Sunday, 12 April 2009

EASTER SUNDAY EGGSTRA





Yes, we had the bananas, now we have EGGS! The quartet of bantam Speckledie hens which Michael bought to put into an old hen-house he'd been given about a month ago, have cleverly managed to present us with two brown eggs (each the size of a large grape!*?) in time for our breakfast this Easter Day morning. HOW DID THEY KNOW? Maybe the full moon on Good Friday night had something to do with it.



After a couple of weeks for settling in, they're now ranging free, pecking and scratching among the herbage and verdure for interesting beetles and grubs. That's when they're not eating their expensive fowl pellets and porridge oats. Haven't got the figures, and so haven't yet worked out the costs, the profit/loss calculation - the setting up costs, the feeders and water containers, luxury bags of bedding hay, roofing materials, rat-proof and fox-proof netting, not to mention their top quality, twice-a-day pellets, versus the profit on the first two mini eggs, but with luck, come the end of their life, it's a fair bet we might just break even.



EASTER MONDAY


"Look!

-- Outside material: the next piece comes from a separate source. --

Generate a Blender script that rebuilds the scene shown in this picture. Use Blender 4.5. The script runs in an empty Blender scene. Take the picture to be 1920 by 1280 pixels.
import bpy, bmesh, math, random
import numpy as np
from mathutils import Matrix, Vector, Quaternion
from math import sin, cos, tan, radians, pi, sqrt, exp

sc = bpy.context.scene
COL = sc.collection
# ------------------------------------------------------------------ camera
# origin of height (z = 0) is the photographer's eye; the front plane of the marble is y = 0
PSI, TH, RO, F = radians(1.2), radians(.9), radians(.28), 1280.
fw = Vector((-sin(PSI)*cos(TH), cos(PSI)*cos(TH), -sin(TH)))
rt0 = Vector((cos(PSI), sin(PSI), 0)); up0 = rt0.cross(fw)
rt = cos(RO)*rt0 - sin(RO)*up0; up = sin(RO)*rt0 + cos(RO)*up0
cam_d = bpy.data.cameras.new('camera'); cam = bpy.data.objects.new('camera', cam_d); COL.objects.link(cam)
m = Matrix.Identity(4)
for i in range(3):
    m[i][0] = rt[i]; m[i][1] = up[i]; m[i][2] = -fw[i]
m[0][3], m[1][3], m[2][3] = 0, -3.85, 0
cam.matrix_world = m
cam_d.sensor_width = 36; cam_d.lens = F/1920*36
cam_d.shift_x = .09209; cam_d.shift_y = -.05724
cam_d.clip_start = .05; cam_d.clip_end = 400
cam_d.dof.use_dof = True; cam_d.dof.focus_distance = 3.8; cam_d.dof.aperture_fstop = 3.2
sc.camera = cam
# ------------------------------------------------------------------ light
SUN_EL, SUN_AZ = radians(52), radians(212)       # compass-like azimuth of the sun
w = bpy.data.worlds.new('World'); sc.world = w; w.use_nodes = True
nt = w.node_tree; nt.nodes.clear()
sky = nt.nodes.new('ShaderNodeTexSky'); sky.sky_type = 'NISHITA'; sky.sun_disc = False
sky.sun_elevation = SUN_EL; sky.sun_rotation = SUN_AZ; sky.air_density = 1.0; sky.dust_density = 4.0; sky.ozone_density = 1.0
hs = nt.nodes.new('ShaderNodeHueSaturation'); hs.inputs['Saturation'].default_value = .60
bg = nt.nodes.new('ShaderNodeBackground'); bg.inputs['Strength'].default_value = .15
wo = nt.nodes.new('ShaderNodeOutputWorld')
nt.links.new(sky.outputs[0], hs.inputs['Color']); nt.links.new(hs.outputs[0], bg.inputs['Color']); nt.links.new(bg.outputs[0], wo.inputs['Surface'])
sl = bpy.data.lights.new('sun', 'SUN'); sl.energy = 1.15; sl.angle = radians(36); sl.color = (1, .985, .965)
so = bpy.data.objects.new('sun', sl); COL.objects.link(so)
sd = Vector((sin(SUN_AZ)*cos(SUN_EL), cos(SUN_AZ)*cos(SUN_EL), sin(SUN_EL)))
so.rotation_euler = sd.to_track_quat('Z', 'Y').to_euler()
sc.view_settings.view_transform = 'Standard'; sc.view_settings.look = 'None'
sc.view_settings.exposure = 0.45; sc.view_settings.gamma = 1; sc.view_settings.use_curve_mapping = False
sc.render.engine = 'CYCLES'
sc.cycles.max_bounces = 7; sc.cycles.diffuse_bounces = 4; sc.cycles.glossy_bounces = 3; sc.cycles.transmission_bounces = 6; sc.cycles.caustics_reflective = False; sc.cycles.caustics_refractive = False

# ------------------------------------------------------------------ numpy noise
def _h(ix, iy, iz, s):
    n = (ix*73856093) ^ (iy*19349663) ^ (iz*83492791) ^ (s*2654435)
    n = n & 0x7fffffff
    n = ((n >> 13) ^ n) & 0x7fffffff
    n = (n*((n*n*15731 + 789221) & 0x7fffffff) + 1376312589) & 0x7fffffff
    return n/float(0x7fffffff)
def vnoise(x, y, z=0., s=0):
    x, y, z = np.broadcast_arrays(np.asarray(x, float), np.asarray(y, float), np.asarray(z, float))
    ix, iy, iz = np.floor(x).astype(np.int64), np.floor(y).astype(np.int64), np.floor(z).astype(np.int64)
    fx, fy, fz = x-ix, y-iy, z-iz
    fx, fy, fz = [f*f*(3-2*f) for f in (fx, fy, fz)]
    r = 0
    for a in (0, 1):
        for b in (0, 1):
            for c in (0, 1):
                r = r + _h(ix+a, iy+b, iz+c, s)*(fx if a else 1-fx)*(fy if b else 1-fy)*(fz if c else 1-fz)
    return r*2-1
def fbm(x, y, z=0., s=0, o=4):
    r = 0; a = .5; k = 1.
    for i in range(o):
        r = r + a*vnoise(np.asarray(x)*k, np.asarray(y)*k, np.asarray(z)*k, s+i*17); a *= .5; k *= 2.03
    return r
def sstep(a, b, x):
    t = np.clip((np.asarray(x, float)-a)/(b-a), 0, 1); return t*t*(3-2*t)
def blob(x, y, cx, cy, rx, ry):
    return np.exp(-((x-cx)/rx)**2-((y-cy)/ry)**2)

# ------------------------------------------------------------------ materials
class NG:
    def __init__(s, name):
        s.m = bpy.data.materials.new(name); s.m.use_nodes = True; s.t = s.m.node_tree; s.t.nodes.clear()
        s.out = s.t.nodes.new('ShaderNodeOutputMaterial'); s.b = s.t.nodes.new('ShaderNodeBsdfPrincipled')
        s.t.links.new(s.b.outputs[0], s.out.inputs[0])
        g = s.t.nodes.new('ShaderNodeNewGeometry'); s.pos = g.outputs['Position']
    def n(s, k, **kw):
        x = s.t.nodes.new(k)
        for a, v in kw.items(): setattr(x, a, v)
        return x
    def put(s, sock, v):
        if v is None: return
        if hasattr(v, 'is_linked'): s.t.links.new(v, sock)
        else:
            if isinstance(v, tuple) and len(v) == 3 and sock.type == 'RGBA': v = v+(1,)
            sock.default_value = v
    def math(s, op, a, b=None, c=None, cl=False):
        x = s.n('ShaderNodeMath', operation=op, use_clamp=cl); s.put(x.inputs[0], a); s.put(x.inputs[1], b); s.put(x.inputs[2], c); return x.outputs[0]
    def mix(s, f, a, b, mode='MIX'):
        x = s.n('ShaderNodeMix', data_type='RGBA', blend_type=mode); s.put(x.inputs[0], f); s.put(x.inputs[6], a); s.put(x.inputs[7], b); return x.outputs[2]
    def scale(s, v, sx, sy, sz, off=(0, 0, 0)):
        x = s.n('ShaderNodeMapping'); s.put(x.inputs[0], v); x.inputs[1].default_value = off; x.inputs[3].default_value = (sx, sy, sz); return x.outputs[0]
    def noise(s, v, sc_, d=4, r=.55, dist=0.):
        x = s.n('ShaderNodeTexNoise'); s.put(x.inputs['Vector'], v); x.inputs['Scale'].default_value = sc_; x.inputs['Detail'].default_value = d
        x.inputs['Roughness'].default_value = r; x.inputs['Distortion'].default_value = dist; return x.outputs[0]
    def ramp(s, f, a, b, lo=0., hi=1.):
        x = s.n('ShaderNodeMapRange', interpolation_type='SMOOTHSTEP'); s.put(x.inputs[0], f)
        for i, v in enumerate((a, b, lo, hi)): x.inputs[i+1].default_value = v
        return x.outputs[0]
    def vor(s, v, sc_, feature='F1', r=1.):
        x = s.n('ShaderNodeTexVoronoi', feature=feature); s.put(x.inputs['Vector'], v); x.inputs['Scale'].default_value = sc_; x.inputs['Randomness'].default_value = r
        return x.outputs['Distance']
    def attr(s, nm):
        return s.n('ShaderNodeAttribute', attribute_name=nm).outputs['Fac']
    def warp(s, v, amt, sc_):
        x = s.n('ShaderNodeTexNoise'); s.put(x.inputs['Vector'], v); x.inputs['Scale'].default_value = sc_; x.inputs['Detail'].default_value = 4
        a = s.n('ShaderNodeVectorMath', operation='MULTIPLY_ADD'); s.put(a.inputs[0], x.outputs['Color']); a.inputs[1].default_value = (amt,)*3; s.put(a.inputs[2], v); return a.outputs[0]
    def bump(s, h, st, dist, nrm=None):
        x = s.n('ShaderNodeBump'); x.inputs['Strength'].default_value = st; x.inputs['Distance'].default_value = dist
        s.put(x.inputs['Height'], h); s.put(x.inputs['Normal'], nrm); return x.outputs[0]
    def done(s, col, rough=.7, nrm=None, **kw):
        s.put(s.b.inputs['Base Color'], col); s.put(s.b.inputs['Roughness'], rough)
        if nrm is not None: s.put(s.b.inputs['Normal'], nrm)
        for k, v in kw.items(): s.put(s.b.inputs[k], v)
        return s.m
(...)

Is that a black sheep over there? Two white ones and one black.''
"Careful! Don't get too close, dear."
"Why not? It's not as if they're bulls or anything, but they do look strange, don't they. And so BIG? Why do they have such LONG necks?"


What a fabulous Spring day! Easter Monday. We packed some sandwiches, fruit and cake and took ourselves off into the heart of the English countryside. We headed for our secret spot, a dome-shaped hillside steeply - almost precariously, overlooking a wooded valley, where at the right time of ear you can find five different kinds of wild orchids.

To get there we walked through a pasture, keeping our distance from a flock of surprised, and surprising llamas, on through meadows and woodlands carpeted with primroses, intense violets, wild garlic and bluebells - and not a human soul! We spread out rug on the orchid hill, though on this April day the grass was short, green, and primrose strewn. Catching the breeze, clouds of mini flowers from blackthorn and cherry dusted the ground around us. Blue sky from end to end with circling and corkscrewing buzzards calling like aero-kittens as the only sound audible in the miles and miles of silence.